There is no real moral or ethical justification for the practice of legacy preference, despite many attempts, using extremely convoluted logical, and many logical fallacies. The entire reason for this is to preserve a large population of high income students from powerful families. It is very good for the endowment and prestige of a university, but not the best thing for the quality of the student body. Fact is that MIT, which does not have legacy preference. does not suffer from this fact.

I can understand that smaller schools need that money that legacies provide, but that is practicality, not a higher sense of morality.

While it is true that a good student who get in to an Ivy is likely to have kids who are also good students, this ignores the fact that most legacies had parents or grandparents who got into the Ivies when competition was much lower, and the stats required to be accepted into the Ivies would barely get people into moderately competitive schools nowadays.

“Maybe they were first gen and impoverished and caught a break.”

The chances that a legacy is the child of a poor parent who “caught a break” is so very low as to be negligible. Today, fewer than 5% of all students at elite universities are low income (places like Harvard it’s about 3%), and it was much lower in the 1990s, when the parents of today’s students were going to college. Of course, you also have to take into consideration that even an Ivy league education isn’t enough to raise the income of a kid from a poor family to the economic level required to afford entry into a private elite university. So at best, maybe 3% of the legacy students are kids whose parents’ “caught a lucky break”.

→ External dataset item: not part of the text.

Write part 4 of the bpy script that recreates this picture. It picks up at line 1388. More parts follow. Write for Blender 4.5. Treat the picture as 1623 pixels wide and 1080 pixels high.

So, to claim that legacy is ethical, because of these 3%, is ridiculous. I’m speaking as somebody who would have fallen into that category. My father was the child of immigrants who came with nothing, managed to do well, but still wouldn’t have had the money to send my father to a private university. But, because he was brilliant, he was accepted into Columbia University for his PhD. I’m sorry, but the legacy system wasn’t created and isn’t maintained for people like me.

I accept that the legacy system isn’t going away, and as long as it’s limited to private schools, there is nothing to do about it. But I’m not going to make believe that it is ethical.

I understand your points and don’t disagree with many.

My point is simple. Argue the practice. Not the people. The students themselves are not the problem.

Because legacy is not an obvious or visible characteristic generally (unlike gender, race, ethnicity, celebrity status, athlete status, etc.), legacy students are much less likely to be subject to social stigma along the lines of “only got in because of ____” that students in the other groups may be subject to (regardless of their actual academic performance or whether they actually benefited from an admission preference), even though legacy preference in admission (when used) looks more like unearned privilege of inherited aristocracy than any other except for the much less numerous celebrity and development ones.

So do not worry about the legacy students (whether or not they actually benefited from an admission preference) being discriminated against by being seen as the problem (as opposed to the policy).

It is pretty commonly accepted by the students at HYP that legacies are weaker, at least in theory. For that reason it is downplayed and rarely advertised. I have been surprised, looking through donation lists and the occasional article highlighting notable gifts in my alumni magazines, how many of my classmates it turns out were legacies. They hid it well because I had no idea at the time we were all in school. Fortunately, I was more diplomatic in those days, so I probably didn’t go around saying that legacies were weak. Well, at least not too often :slight_smile:

These schools are clearly businesses. I think the middle-class, unhooked are in the worst positions when applying to private schools.